Monday, August 18, 2008

The Theocracy of the US Elections

Of late, I have been thinking a great deal about theocracy and how it continues its intrepid creep into every corner of American political life and, unfortunately, the media. This is especially noticeable in reading on the topic of Rick Warren's recent political forum held at Saddleback Church in Orange County, CA with presidential candidates Obama and McCain and in continued reading on the Institute for Religion and Democracy (the name alone is scary).

Were I an atheist, I would be screaming from the tops of the buildings though I am finding myself, as an Episcopalian, wanting to do likewise.

One well seated political hack even called for Warren to take one of the three moderator positions in the upcoming presidental debate. You could have knocked me over with a feather.

In reading today, I came across commentary on Warren's sunday night presidential forum written by Al Jazeera's New York Political Analyst Marwan Bishara. Bishara was reading my mind. I highly recommend this articulate and thought provoking piece. Here's a take:

Such theological/political journalism is unthinkable anywhere in Europe or in so-called democracies around the world. Calling one's enemy or their ideology or religion evil is the language normally used by such groups as al-Qaeda, not constitutional democracies.

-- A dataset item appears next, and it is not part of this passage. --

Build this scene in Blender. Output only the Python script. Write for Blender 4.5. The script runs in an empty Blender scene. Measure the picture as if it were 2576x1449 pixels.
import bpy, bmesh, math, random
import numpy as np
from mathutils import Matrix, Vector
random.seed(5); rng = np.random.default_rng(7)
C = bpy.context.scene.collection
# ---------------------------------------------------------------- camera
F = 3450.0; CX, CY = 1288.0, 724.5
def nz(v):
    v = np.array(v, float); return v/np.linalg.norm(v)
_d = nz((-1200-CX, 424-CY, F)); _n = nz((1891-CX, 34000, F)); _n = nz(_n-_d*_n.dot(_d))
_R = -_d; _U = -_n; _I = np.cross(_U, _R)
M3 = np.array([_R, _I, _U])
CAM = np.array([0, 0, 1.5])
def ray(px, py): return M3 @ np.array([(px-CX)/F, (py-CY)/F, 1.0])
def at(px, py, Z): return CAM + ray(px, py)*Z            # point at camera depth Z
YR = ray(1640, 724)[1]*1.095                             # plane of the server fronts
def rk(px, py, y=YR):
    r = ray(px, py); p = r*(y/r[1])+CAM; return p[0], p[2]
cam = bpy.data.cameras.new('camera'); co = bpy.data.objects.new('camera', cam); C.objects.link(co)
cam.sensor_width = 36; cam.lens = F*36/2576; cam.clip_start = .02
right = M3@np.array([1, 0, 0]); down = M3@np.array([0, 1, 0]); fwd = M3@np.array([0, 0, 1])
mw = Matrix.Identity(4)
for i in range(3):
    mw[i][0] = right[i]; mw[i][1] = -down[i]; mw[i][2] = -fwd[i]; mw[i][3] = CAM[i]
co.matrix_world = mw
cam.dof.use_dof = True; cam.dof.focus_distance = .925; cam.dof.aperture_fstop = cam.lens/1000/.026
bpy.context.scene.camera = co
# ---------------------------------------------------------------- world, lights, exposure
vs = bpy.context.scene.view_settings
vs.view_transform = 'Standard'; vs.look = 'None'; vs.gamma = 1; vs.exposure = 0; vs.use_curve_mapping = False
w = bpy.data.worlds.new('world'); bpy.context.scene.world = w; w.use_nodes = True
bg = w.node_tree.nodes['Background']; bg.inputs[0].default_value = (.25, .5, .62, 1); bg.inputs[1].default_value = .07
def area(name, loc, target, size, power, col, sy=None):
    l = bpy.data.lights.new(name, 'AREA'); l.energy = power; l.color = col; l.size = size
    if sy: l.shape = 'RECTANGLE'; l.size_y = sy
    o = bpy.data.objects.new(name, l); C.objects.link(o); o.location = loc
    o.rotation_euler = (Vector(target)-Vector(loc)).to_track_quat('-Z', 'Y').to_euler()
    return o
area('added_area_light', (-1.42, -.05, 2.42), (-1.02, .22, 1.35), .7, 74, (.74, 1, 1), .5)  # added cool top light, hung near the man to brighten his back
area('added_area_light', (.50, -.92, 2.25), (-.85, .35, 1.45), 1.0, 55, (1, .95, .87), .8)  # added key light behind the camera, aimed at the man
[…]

If religious interviews were done with such fanfare and influence in a Muslim country, democratic or otherwise, western and especially US media would have made a mockery of such an imposition of religious fundamentalism on political process. [my emphasis]

Fundamentalism, in the 20th century Protestant sense, is the literal reading of the Bible: The "God said it, I believe it, and that's that" crowd. The Merriam Webster dictionary defines its other usage, thus: a movement or attitude stressing strict and literal adherence to a set of basic principles, then goes on to use it in by example in two forms: Islamic fundamentalism and political fundamentalism. Trust me, the examples were not lost on me.

If you have done much reading on Warren's forum, you undoubtedly came across multiple discussions on his "evil" question:

"Does evil exist, and if it does, do we ignore it, do we negotiate with it, do we contain it or do we defeat it.?"

Now surely that question is understood in plain English, right? Wrong. Some will read the question framed by Bush's "axis of evil". Others, myself included, read it differently. I read it considering the framer of the question, Warren, a fundamentalist.

Various readings in print and from talking heads across the political scale seemed to have missed the point, too. What the pundits analyzed were the answers, not the question. The question, coming from a fundamentalist Christian, has specific meaning. Warren was asking, really, how are you going to address "my" Bible's plain written, literal evil? What other "evil" could he possibly be referencing? Mine? Yours? The "evil" of another belief?

Consider these examples:

On the issues of abortion, same gender marriage, divorce, prayer in school, and sex education: Are you going to ignore it, negotiate with it, contain it or defeat it?

These are no small questions and I am incredulous that he would ask it of political candidates who must deal with other world leaders, various cultures within and without the US and thousands of religions likewise in the context of fundamentalist "evil". Words mean things and in essence, both Obama and McCain made a promise to interject the Bible in their secular presidential responsibility, something apparently mandatory if Warren's quote from an interview with's Jeffrey Goldberg on August 15, 2008 is considered:

"I believe in the separation of church and state, but I do not believe in the separation of politics from religion. Faith is simply a worldview. A person who says he puts his faith on the shelf when he's making decisions is either an idiot or a liar. It's entirely appropriate for me to ask what is their frame of reference." [sic]

I am even more incredulous that McCain and Obama--especially Obama since he is obviously the brighter of the two--would even meet at a church and I don't care if that is Mom and Pop's Bozo Church or megachurch Saddleback. Gentlemen, if you want to speak to the American public, get the hell out of the church and into a secular forum and discuss secular issues in a context not Christian or fundamentalist or any other religion or understanding.

And to the media as well as the candidates and their advisors: Please note: America is not a theocracy. At least not yet.